Geçtiğimiz ay bir mimar arkadaşımla birlikte, tekstil sektöründe faaliyet gösteren bir dostumuzu ziyaret ettik. Bina içinde kısa bir tur yaptıktan sonra kahve molasında mimar arkadaşım dikkat çekici bir yorumda bulundu: Binanın mimari açıdan verimsiz tasarlandığını ve baştan sona yeniden değerlendirilirse neredeyse yarısının atıl durumda kalabileceğini söyledi. Bu yorum işletme sahibinin dikkatini çekti ve hemen bir çalışma başlattı. Gerçekten de yapılan analiz sonucunda, binanın önemli bir bölümünün verimli kullanılmadığı ortaya çıktı. Bu alan boşaltıldı ve işletme sahibi bu kısmı kiraya verme kararı aldı. Böylece hem gereksiz bir yükten kurtuldu hem de işletmeye ek gelir sağladı.

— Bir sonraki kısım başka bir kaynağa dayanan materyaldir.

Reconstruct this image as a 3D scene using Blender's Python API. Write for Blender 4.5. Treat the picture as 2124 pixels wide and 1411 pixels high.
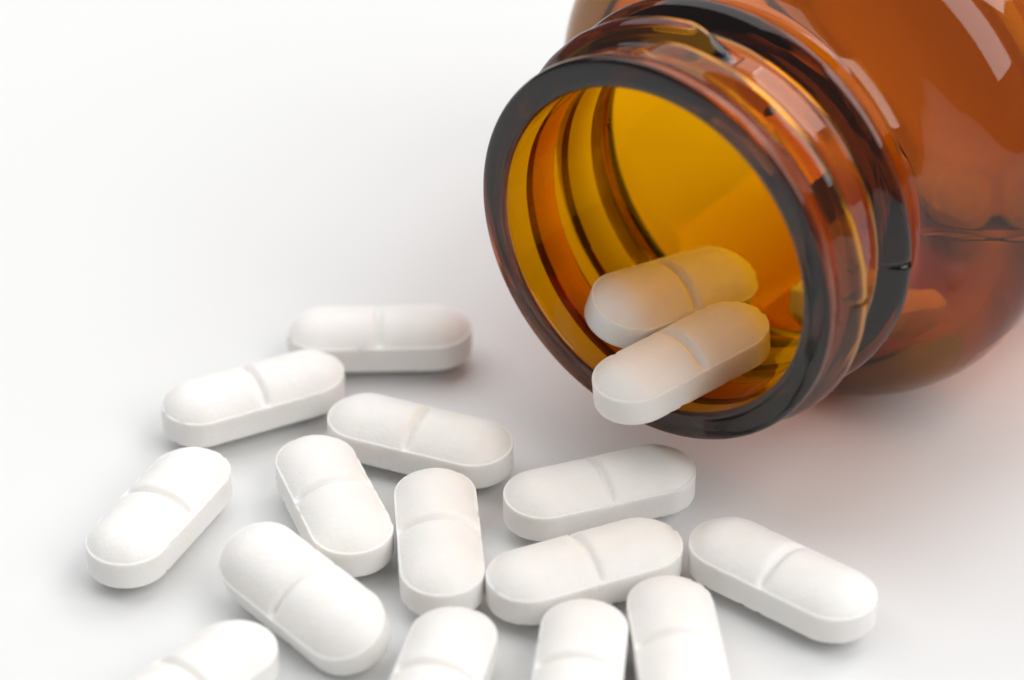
import bpy, bmesh, math, random
from mathutils import Vector, Matrix, noise

MM = 0.001
scene = bpy.context.scene
for o in list(bpy.data.objects):
    bpy.data.objects.remove(o)

# ------------------------------------------------------------------ camera
cam_d = bpy.data.cameras.new('camera')
cam = bpy.data.objects.new('camera', cam_d)
scene.collection.objects.link(cam)
cam.location = (0, 0, 0.15325)
cam.rotation_euler = (math.radians(90 - 34.497), 0, 0)
cam_d.sensor_fit = 'HORIZONTAL'
cam_d.sensor_width = 36.0
cam_d.lens = 96.02
cam_d.clip_start = 0.005
cam_d.clip_end = 50
cam_d.dof.use_dof = True
cam_d.dof.focus_distance = 0.243
cam_d.dof.aperture_fstop = 16
scene.camera = cam

# ------------------------------------------------------------------ world: the pale room of a photo studio
world = bpy.data.worlds.new('World')
scene.world = world
world.use_nodes = True
bg = world.node_tree.nodes['Background']
bg.inputs['Color'].default_value = (1.0, 0.99, 0.985, 1)
bg.inputs['Strength'].default_value = 0.20

# ------------------------------------------------------------------ softboxes
def softbox(name, loc, target, sx, sy, radiance, color=(1, 1, 1)):
    ld = bpy.data.lights.new(name, 'AREA')
    ld.shape = 'RECTANGLE'
    ld.size, ld.size_y = sx, sy
    ld.energy = radiance * math.pi * sx * sy
    ld.color = color
    o = bpy.data.objects.new(name, ld)
    scene.collection.objects.link(o)
    o.location = loc
    o.rotation_euler = (Vector(target) - Vector(loc)).to_track_quat('-Z', 'Y').to_euler()
    return o

softbox('softbox_overhead', (-0.24, 0.70, 1.12), (0.0, 0.2, 0.0), 2.0, 1.5, 1.62, (1.0, 0.995, 0.99))
softbox('softbox_right', (0.88, -0.26, 1.06), (0.03, 0.2, 0.0), 1.1, 1.1, 3.5, (1.0, 0.985, 0.97))
softbox('softbox_side', (0.62, 0.70, 0.72), (0.03, 0.21, 0.03), 0.60, 0.66, 2.9, (1.0, 0.98, 0.98))

scene.render.engine = 'CYCLES'
scene.view_settings.view_transform = 'Standard'
scene.view_settings.look = 'None'
scene.view_settings.exposure = 0.08
scene.view_settings.gamma = 1.0
scene.view_settings.use_curve_mapping = False
cy = scene.cycles
cy.max_bounces = 32
cy.transmission_bounces = 24
cy.glossy_bounces = 12
cy.diffuse_bounces = 6
cy.transparent_max_bounces = 16
cy.caustics_refractive = True
cy.caustics_reflective = True
cy.blur_glossy = 0.3
cy.sample_clamp_indirect = 12
cy.use_denoising = True
try:
    cy.denoiser = 'OPENIMAGEDENOISE'
except Exception:
    pass

# ------------------------------------------------------------------ materials
def new_mat(name):
    m = bpy.data.materials.new(name)
    m.use_nodes = True
    nt = m.node_tree
    nt.nodes.clear()
    out = nt.nodes.new('ShaderNodeOutputMaterial')
    return m, nt, out

def mat_table():
    m, nt, out = new_mat('white_table_top')
    b = nt.nodes.new('ShaderNodeBsdfPrincipled')
    b.inputs['Base Color'].default_value = (0.72, 0.728, 0.729, 1)
    b.inputs['Roughness'].default_value = 0.5
    b.inputs['Specular IOR Level'].default_value = 0.25
    tc = nt.nodes.new('ShaderNodeTexCoord')
    n = nt.nodes.new('ShaderNodeTexNoise')
    n.inputs['Scale'].default_value = 2500
    n.inputs['Detail'].default_value = 3
    nt.links.new(tc.outputs['Object'], n.inputs['Vector'])
    bp = nt.nodes.new('ShaderNodeBump')
    bp.inputs['Strength'].default_value = 0.10
    bp.inputs['Distance'].default_value = 0.0001
    nt.links.new(n.outputs['Fac'], bp.inputs['Height'])
    nt.links.new(bp.outputs['Normal'], b.inputs['Normal'])
    nt.links.new(b.outputs['BSDF'], out.inputs['Surface'])
    return m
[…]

Krizi Fırsata Çevirmek Mümkün Mü?

Kriz dönemleri her zaman zorludur; ama aynı zamanda krizin ruhuna uygun olarak yeniden yapılanma, daha verimli süreçler kurma ve rekabet avantajı kazanma fırsatlarını da beraberinde getirir. Tekstil sektörü, deneyimi, altyapısı ve esnekliğiyle bu krizi aşabilecek kapasiteye sahiptir. Bunun için işletmeler zamanında adım atmalı, piyasadaki belirsizliğe kapılmadan kendi yapılarına uygun çözümler geliştirmelidir. Gelecek, ayakta kalma ile ilgili bugün alınan tedbirlerle şekillenecektir.

Krize karşı tedbir denilince klasik çözüm olan personel işten çıkarma yoluna girinceye kadar yukarıdaki tedbirleri uygulamak faydalı olacaktır.